Но чего же не может быть? Того, чтобы одни и те же люди обсуждали одну и ту же тему в одних и тех же словах с возрастающей накаленностью без особых на то причин. Одна и та же тема — это статья Черкесова. Можно и даже должно с новым накалом обсуждать новое событие — отклик Путина или создание ГАКа. Но нельзя жевать одну и ту же статью одними и теми же зубами пять раз подряд с растущей яростностью — без особых на то причин.
То есть вот такое развитие откликов является естественным (рис. 76).
А вот такое является неестественным (рис. 77).
Рис. 77
Когда исследуешь шлейф крупного события, ты должен выделить естественную периодичность (газеты, журналы, книги), потом выделить периодичность, связанную с мультипликацией событий (статья В.Черкесова, реакция В.Путина и т. д.). А потом следить за поведением каждой отдельной «спектральной линии». Например, ситуационных откликов на одно и то же событие — статью Черкесова, образ «крюка». Если отклики нарастают без видимой причины, то это — «плохая информационная кампания». Иначе не бывает. Не может Латынина пережевывать бесконечно одну и ту же тему с нарастающей интенсивностью в одних и тех же словах с апелляцией к одному и тому же образу. Ей это скучно и не нужно. Публике это скучно и не нужно.
Это бывает нужно, если какой-то пиарщик решает, что Черкесов «собрал информационные дивиденды», и это надо гасить. Но это же надо еще уметь гасить и хотеть гасить. А те, кому сказано «гасить», и не умеют, и не хотят. Точнее, с ними никто не работает. Их не «заряжают». Кампанию не разрабатывают. И тогда каждый очередной раскрут кампании сам собой начинает работать на Черкесова. То есть на его информационный капитал.

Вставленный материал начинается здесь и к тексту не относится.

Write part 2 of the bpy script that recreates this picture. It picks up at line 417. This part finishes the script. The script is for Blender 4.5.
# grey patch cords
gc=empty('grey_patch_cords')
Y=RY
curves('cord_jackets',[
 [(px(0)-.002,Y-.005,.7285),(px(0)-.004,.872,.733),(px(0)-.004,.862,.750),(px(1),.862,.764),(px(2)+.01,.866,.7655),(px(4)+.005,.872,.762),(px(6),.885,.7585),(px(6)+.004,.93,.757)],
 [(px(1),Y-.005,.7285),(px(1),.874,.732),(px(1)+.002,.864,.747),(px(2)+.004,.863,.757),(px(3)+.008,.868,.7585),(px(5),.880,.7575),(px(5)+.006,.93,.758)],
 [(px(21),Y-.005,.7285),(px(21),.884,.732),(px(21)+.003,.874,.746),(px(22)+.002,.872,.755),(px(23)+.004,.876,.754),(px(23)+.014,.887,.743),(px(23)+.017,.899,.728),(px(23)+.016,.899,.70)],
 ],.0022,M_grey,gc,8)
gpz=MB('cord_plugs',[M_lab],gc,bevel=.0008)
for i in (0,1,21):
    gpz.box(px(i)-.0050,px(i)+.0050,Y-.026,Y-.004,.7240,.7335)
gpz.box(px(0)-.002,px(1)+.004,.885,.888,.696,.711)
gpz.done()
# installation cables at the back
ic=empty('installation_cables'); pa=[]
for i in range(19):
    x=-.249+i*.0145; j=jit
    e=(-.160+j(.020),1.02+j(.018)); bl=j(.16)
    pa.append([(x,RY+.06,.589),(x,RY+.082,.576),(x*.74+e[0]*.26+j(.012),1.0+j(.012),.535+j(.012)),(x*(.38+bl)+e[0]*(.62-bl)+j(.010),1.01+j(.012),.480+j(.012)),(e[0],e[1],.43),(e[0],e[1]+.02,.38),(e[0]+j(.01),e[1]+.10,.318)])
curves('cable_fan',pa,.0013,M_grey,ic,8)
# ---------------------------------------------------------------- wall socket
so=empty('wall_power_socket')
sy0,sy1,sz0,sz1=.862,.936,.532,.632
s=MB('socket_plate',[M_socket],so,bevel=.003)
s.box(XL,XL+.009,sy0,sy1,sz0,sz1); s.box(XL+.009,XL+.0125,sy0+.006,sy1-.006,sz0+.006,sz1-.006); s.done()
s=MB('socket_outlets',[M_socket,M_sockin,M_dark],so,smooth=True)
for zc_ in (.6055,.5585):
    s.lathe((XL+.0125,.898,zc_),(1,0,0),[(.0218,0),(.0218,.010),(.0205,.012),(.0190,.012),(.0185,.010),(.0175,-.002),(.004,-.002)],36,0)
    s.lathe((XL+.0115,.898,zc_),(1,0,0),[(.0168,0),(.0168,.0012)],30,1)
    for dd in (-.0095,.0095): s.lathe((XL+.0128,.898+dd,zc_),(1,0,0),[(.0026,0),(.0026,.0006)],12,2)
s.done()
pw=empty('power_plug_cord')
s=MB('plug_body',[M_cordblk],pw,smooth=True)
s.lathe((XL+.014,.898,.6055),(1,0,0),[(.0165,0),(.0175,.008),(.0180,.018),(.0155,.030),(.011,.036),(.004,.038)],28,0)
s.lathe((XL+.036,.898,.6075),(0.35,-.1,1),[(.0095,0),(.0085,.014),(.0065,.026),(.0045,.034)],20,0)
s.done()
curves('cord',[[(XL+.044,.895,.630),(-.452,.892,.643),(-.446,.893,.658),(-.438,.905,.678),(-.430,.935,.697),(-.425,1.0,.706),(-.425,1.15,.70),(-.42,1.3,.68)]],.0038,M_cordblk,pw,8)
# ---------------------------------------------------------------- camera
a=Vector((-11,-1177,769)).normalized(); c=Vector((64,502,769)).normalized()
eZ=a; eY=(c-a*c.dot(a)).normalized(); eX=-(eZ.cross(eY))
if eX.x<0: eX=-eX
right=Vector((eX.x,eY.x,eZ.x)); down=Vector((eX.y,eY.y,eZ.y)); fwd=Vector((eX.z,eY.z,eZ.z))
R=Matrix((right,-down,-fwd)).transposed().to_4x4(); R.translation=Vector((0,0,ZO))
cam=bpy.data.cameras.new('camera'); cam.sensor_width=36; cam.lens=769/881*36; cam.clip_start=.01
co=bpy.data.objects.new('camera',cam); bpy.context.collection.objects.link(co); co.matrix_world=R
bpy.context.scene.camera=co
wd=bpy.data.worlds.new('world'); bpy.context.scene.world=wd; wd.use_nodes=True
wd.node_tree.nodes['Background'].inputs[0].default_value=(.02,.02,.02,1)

Я не говорю о капитале политическом или коммуникационном. Я пока анализирую только информационную логику. И ничего не утверждаю. Перечисляю и графики прилагаю. А приложив, начинаю рассуждать.
Начну с элементарного (рис. 78).
Рис. 78
Когда говорится следующее: «Все гады, логика их гадская, помыслы их гадские, мир их — гадюшник!» — то спорить не о чем. Это позиция.
Но дальше-то начинается другое. Возникает желание узнать, как устроен их «гадский» мир. Снимут или не снимут Черкесова… Ходил он или не ходил показывать статью к Путину… И так далее.
На черный квадрат накладывается сетка журналистской «гадологии» (рис. 79).
Рис. 79
В рамках «гадологии» нужно описывать происходящее. Кто из гадов кого укусил, как укусил, когда укусил…
Первый дефект такого описания заключается в том, что если ты так ненавидишь гадов, то ты в них ничего не поймешь. Зоолог, занятый змеями, начинает безумно любить змей и тогда их понимать. А если просто ненавидишь, то возникает карикатура. И нулевая компетентность. То, что говорится по вопросам, требующим компетентности, просто смешно.
А второй дефект еще страшнее, чем первый. Выдумал себе гадов или увидел их, стал на их «фене» (или на том, что ты представляешь себе, как их «феню») их описывать… Зашипел. Зашипел — стал извиваться. И понеслось.
Короче, рождается «гадоконфликтология», которая описывает завихрения в рамках сетки (рис. 80).
Рис. 80
Затем нужно все выводить на какие-то резюме. Кто с каким счетом победил, кто кого загрыз… Назовем это «гадорезюмелогия». Возникают конфигурации (рис. 81).
Рис. 81
Что сотворяется с помощью таких построений? Образ гадов. Кто эти гады? Властный политический класс. На чьи деньги и при чьем поощрении создается такая картинка? Это легко вычисляемо по опережающей констатации, кто же из «гадов» победил (при том, что в недоигранной игре победитель отнюдь не очевиден). Людям, которые играют в эту игру, плевать, что их называют гадами. Им нужно, чтобы их после «огаживания» («чума на оба ваших дома» и прочее) поместили в нужный квадрат.
А понимают ли эти люди, что они дают отмашку на тот самый «румынский вариант»? И что те, кто получает отмашку, с удовольствием его «гоношат»? Понимают ли они, что, просто по факту именно такой информационной кампании, процесс все в большей мере оседлывают их коллеги по профессии из других, враждебных нам государств?